Quote from: arcturus on June 26, 2020, 02:46:39 PM
I would be very careful how you phrase "individual responses and thoughts" as not all thoughts are applicable to your class. If phrased loosely, you could end up in grading disputes, as the student could argue that their answer of "The reading reminded me of a trip I took in 7th grade and so I am going to write about how wonderful it was to be able to buy junk food at the gas station during that trip." was a genuine individual response and thought, and therefore is worthy of full credit, regardless of what reading material was assigned.

I would recommend an "academic integrity pledge" on the first page along the lines of "I am aware of [University]'s policy on academic integrity and affirm that the following responses are written and completed without outside assistance beyond that which is noted below." Below, you list the open-note (and any other materials) policy. The clock starts when they open this page, and the exam cannot be advanced until they sign/click a button, etc.  This has the advantage of reminding students of the rules immediately before they start the exam and will at least nudge the conscious of those planning on cheating.

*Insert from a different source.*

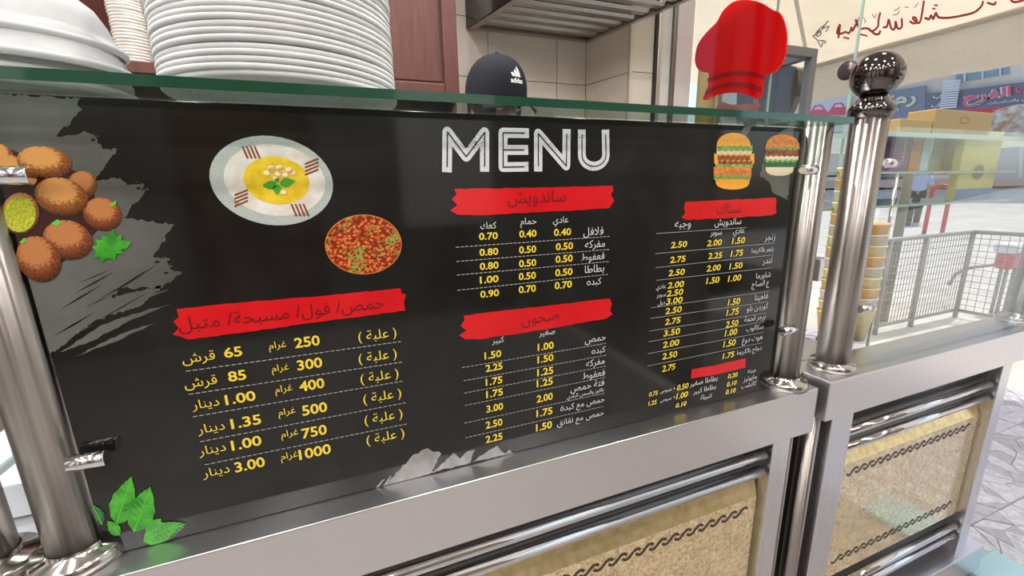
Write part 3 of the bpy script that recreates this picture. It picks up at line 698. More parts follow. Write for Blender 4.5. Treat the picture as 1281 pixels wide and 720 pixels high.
# nested foam bowls at the left, rims down
def bowl_mesh():
    mb = MB(); r = .105; H = .060; prof = []
    for (a_, h_) in ((1.0,.000),(1.035,.003),(1.03,.007),(.965,.009),(.94,.018),(.90,.032),(.83,.046),(.72,.056),(.55,.060),(0,.061)): prof.append((r*a_, h_))
    for (a_, h_) in ((.53,.058),(.70,.054),(.81,.044),(.88,.030),(.92,.016),(.95,.006),(1.0,.000)): prof.append((r*a_, h_))
    mb.lathe(prof, n=48, sx=1, sy=.8, cap=False); return mb
bm_ = bowl_mesh().build('foam_bowl', M['foam'])
for i in range(5):
    o = bm_ if i == 0 else bm_.copy()
    if i: COL.objects.link(o)
    o.location = (-.318 + [0,-.004,.003,-.006,-.002][i], .085 + [0,.003,-.002,.002,0][i], ZS+.0002 + i*.0115); o.rotation_euler = (0, 0, [0,.05,-.06,.03,.1][i])
    tag(o, f'upturned white foam bowl, {ordinal(i+1)} from bottom of the far left stack', 'bowl', 'foam bowls on the glass shelf')
# clamshell boxes stacked left of them
def clam(x, y, z, w, d, h_):
    mb = MB(); n = 40; prof = [(1.04,0),(1.05,.003),(.99,.005),(.95,h_*.5),(.86,h_*.9),(.78,h_),(0,h_)]
    vs = []
    for (s_, hh) in prof:
        for k in range(n):
            a_ = 2*math.pi*k/n; c, s2 = math.cos(a_), math.sin(a_); e = .45
            vs.append((math.copysign(abs(c)**e, c)*w/2*s_, math.copysign(abs(s2)**e, s2)*d/2*s_, hh))
    fs = [(i*n+k, i*n+(k+1)%n, (i+1)*n+(k+1)%n, (i+1)*n+k) for i in range(len(prof)-1) for k in range(n)]
    mb.smooth = True; mb.add(vs, fs); return mb
bx0 = clam(0,0,0,.16,.16,.045).build('foam_tray', M['foam'])
for i in range(9):
    o = bx0 if i == 0 else bx0.copy()
    if i: COL.objects.link(o)
    o.location = (-.535 + [0,.004,-.003,.005,-.004,.002,0,.003,-.002][i], .10, ZS+.0002+i*.016); o.rotation_euler = (0,0,[0,.04,-.03,.05,.02,-.04,.03,0,.02][i])
    tag(o, f'square white foam tray, {ordinal(i+1)} from bottom of pile at left photo edge', 'tray', 'foam trays on the glass shelf')

# ================================================================== WOODEN CABINET WITH LIDS
cab = thing('wooden_cabinet', 'dark cherry wood wall cabinet behind the foam plate stack', 'cabinet', (0,0,0))
yc = 1.2; xr = at(570,100,1,yc).x
def cb(name, x0, y0, z0, x1, y1, z1, par=cab, b=.002): return MB().bbox(x0,y0,z0,x1,y1,z1,b).build(name, M['wood'], par)
cb('back_board', -1.6, 1.60, 1.45, xr, 1.64, 2.6); cb('side_board', xr-.02, yc, 1.45, xr, 1.60, 2.6); cb('bottom_board', -1.6, yc, 1.45, xr-.02, 1.60, 1.50)
cb('shelf_board', -1.6, yc-.13, 1.572, -.235, 1.60, 1.603); cb('top_board', -1.6, yc, 2.6, xr, 1.64, 2.63); cb('divider', -.56-.19, yc+.002, 1.603, -.56-.17, 1.6, 2.6); cb('divider', -.25, yc+.002, 1.50, -.235, 1.6, 2.6)
def door(x0, x1, z0, z1):
    d = cb('door', x0, yc-.02, z0, x1, yc-.006, z1); f = .055
    for a_ in ((x0,z0,x0+f,z1),(x1-f,z0,x1,z1),(x0+f,z0,x1-f,z0+f),(x0+f,z1-f,x1-f,z1)): MB().bbox(a_[0],yc-.036,a_[1],a_[2],yc-.02,a_[3],.004).build('door_frame', M['wood'], d)
    MB().bbox(x0+f+.008,yc-.0245,z0+f+.008,x1-f-.008,yc-.02,z1-f-.008,.002).build('door_panel', M['wood'], d)
door(.105, xr+.005, 1.565, 2.55); door(-.245, .10, 1.565, 2.55); door(-1.2, -.74, 1.61, 2.55)
lidm = MB().lathe([(0,0),(.044,0),(.0475,.004),(.0485,.006),(.0475,.0072),(.043,.002),(0,.002)], n=28, cap=False).build('paper_plate', M['paperlid'])
first = True
for si, (cx_, lab) in enumerate(((at(176,60,1,1.13).x-.012, 'left'), (at(212,60,1,1.13).x+.004, 'right'))):
    for i in range(28):
        o = lidm if first else lidm.copy()
        if not first: COL.objects.link(o)
        first = False
        o.location = (cx_ + rnd.uniform(-.0012,.0012), 1.13 + rnd.uniform(-.001,.001), 1.6033 + i*.0085)
        tag(o, f'pale paper plate, {ordinal(i+1)} from bottom of the {lab} stack on wooden shelf', 'plate', 'paper plates on the wooden shelf')

# ================================================================== EXTRACTOR HOOD
hood = thing('extractor_hood', 'steel extractor hood with slatted baffle filters above the cook', 'hood', (0,0,0))
hz = 1.985; hl, hr_ = .652, 1.300; hy = 1.642; dh = Vector((.227,-.974,0)).normalized(); LH = .80
def hp(u, t, z): p = Vector((hl + (hr_-hl)*u, hy, z)) + dh*t; return (p.x, p.y, p.z)
def hbox(u0, u1, t0, t1, z0, z1, name, m, par=hood):
    mb = MB(); vs = [hp(u, t, z) for u in (u0,u1) for t in (t0,t1) for z in (z0,z1)]
    mb.add(vs, [(0,1,3,2),(4,6,7,5),(0,4,5,1),(2,3,7,6),(0,2,6,4),(1,5,7,3)]); return mb.build(name, m, par)
hbox(-.02, .03, 0, LH, hz-.006, hz+.02, 'side_lip', M['hoodslat']); hbox(.965, 1.0, 0, LH, hz-.004, hz+.022, 'side_lip', M['hoodslat'])
hbox(.03, .965, 0, .03, hz-.002, hz+.02, 'rear_lip', M['hoodslat']); hbox(-.03, 1.0, LH, LH+.02, hz-.006, hz+.12, 'front_lip', M['hoodslat'])
hbox(-.03, -.02, 0, LH, hz-.001, hz+.5, 'hood_side', M['hoodblack']); hbox(0, 1.0, 0, LH, hz+.10, hz+.5, 'hood_body', M['darksteel'])
for i in range(9):
    t = .045 + i*.083
    mb = MB(); vs = [hp(u, tt, z) for u in (.035,.96) for (tt, z) in ((t, hz+.034),(t+.016, hz+.004),(t+.052, hz+.004),(t+.062, hz+.016),(t+.050, hz+.010),(t+.018,hz+.010),(t+.004,hz+.038))]
    n = 7; mb.add(vs, [tuple(range(n)), tuple(range(2*n-1,n-1,-1))] + [(k,k+n,(k+1)%n+n,(k+1)%n) for k in range(n)]); mb.build('baffle_slat', M['hoodslat'], hood)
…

Yes, this is always the problem with such questions, especially in a lit-based course with a heavy history component.  The academic conduct statement idea is brilliant.  I have been adding a reminder about academic integrity to the quiz intros, but they breeze over those anyway.  I love your idea.  The accountability factor is more immediate.  Thank you again.  This is second lifeline you've thrown me. 

Thank you all for taking the time to help me through this.  I will be sure to keep you updated if anything interesting happens.  I gave the students a "mini-summer break" to recover from the exam.  Fingers crossed, all will be smooth sailing from here.